(Antonio Augusto/SCO/STF/Flickr)
Instituto Millenium
Publicado em 26 de setembro de 2025 às 15h34.
Por Gustavo Fernandes, vice-presidente do Instituto Liberdade
É necessário mudar a forma como pensamos o nosso conflito com a Suprema Corte do país. Veja-se: aqui não significa aprovar o que faz a Corte ou negar a existência de um conflito, mas sim criar uma saída digna para o cenário que se desenha.
Em certa medida, a maturidade de um país passa pela sua capacidade de superar crises com o menor custo humano e institucional possível. O Brasil de hoje, infelizmente, se encontra em um beco sem saída. A inviabilização das relações humanas através do conflito político está chegando a níveis insustentáveis, e algumas conversas maduras serão necessárias para tranquilizar o processo eleitoral e institucional, de modo a recompor um arranjo funcional que goze da confiança do povo brasileiro.
Dito isso, não é apenas elegendo novos presidentes ou parlamentares que isso será concretizado. Por outro lado, buscar ciclos de impeachment de ministros da Suprema Corte ou rupturas inspiradas em ações americanas são soluções que cobram um preço alto do nosso povo, ainda bastante miserável socioeconomicamente. Veja-se: encontramo-nos em um impasse. É necessário tentar encontrar soluções que permitam uma reordenação institucional em termos que não sejam de destruição, e pode ser que essa solução não seja óbvia ou intuitiva para liberais. Confesso que tal reflexão me ocorreu quando li sobre o julgamento do Tema 1.178, no Superior Tribunal de Justiça (STJ).
Trata-se da Corte que tem competência para julgar muitos dos temas delicados da nossa sociedade e que, data máxima vênia, faz o trabalho menos glamoroso enquanto o Supremo se permite participar de forma relevante na política nacional, consolidando-se como a segunda Corte mais importante do país. O STJ é composto por 33 ministros, o triplo do Supremo — cenário que estremece a espinha de qualquer liberal contemporâneo, dada a preocupação legítima com o gasto público.
Comicamente, quando li sobre o referido julgamento, iniciei torcendo o nariz para o resultado. Prevaleceu o entendimento do ministro Og Fernandes, no sentido de que critérios objetivos não podem fundamentar o indeferimento automático da gratuidade da justiça – hipótese em que a sociedade paga as custas do processo privado de alguém. Claramente, tal situação expande o gasto público e estimula a litigiosidade; naturalmente, um liberal como eu olharia com desconfiança.
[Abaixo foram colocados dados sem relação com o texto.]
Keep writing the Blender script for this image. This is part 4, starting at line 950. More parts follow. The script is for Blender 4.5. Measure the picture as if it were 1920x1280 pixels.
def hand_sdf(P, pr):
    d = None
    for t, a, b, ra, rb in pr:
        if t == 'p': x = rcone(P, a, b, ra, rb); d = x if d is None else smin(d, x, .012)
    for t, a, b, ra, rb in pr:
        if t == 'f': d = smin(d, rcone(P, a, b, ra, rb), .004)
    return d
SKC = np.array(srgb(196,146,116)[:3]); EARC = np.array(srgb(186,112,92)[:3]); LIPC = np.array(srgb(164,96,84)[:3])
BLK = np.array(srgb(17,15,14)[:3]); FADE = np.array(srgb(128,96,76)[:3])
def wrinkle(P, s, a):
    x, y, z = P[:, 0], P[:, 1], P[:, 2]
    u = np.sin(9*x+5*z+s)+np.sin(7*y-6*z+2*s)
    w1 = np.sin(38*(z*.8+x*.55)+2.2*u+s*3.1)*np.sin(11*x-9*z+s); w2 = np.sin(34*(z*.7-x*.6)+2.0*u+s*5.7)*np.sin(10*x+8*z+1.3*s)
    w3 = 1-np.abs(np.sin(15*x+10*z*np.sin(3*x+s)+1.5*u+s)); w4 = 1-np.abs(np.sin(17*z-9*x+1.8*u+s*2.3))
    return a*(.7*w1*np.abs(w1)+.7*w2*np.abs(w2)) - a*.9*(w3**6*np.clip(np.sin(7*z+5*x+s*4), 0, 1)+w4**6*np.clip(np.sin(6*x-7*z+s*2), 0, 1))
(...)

Contudo, outra virtude liberal, mais clássica, é o ceticismo. Lembremos de Popper: “Nosso conhecimento só pode ser finito, enquanto nossa ignorância é necessariamente infinita.” Fui ler a fundamentação do voto. O ministro, dentre outras razões, sustentou que não era possível utilizar tais critérios por parte dos juízes, visto que não havia previsão legal. Em outras palavras, deferiu ao legislador. Admito que certo estava o ministro. Pouco importava o custo ou o contexto ideológico frente ao que se estabeleceu ali. Trata-se da postura que queremos do Judiciário: respeito ao Parlamento, ao voto popular e, acima de tudo, deferência ao legislador. E mais: houve duas divergências na oportunidade — uma de argumento econômico-racional e outra de enfoque social mais agressivo.
Divergência é salutar nas instituições e, talvez, devêssemos custear um pouco de divergência no STF, reduzindo o poder de cada ministro. Trata-se de apequenar as pessoas enquanto aumentamos a Corte. É bem verdade que seria caríssimo, mas, frente aos custos atualmente postos, não seria tão relevante. Obviamente, não seria possível fazer isso submetendo tal escolha apenas ao presidente; o Parlamento teria que equacionar esse elemento procedimental, garantindo participação justa e representativa do mosaico brasileiro. Em todo caso, a solução pode se mostrar muito mais barata do que a manutenção do atual conflito e do revanchismo.
Por vezes, quando um veneno acomete alguém, aplica-se um torniquete, causando um dano adicional para evitar um mal maior. No caso, estamos fazendo o mesmo: pagaremos ainda mais, mas desta vez para criar um arranjo melhor. Temos muitas amarras — em tese, legítimas — para atacar o STF, mas não para reformá-lo. Aumentar o número de ministros apequena as pessoas, diminui o conluio e promove a República. Isso auxilia na responsabilização, distanciando os pares e tornando a relação entre eles menos pessoal e, portanto, mais suscetível aos interesses difusos da sociedade. Como diria o próprio Sowell, não existem soluções, apenas trade-offs — e talvez este seja um trade-off melhor do que os demais que vêm sendo aventados.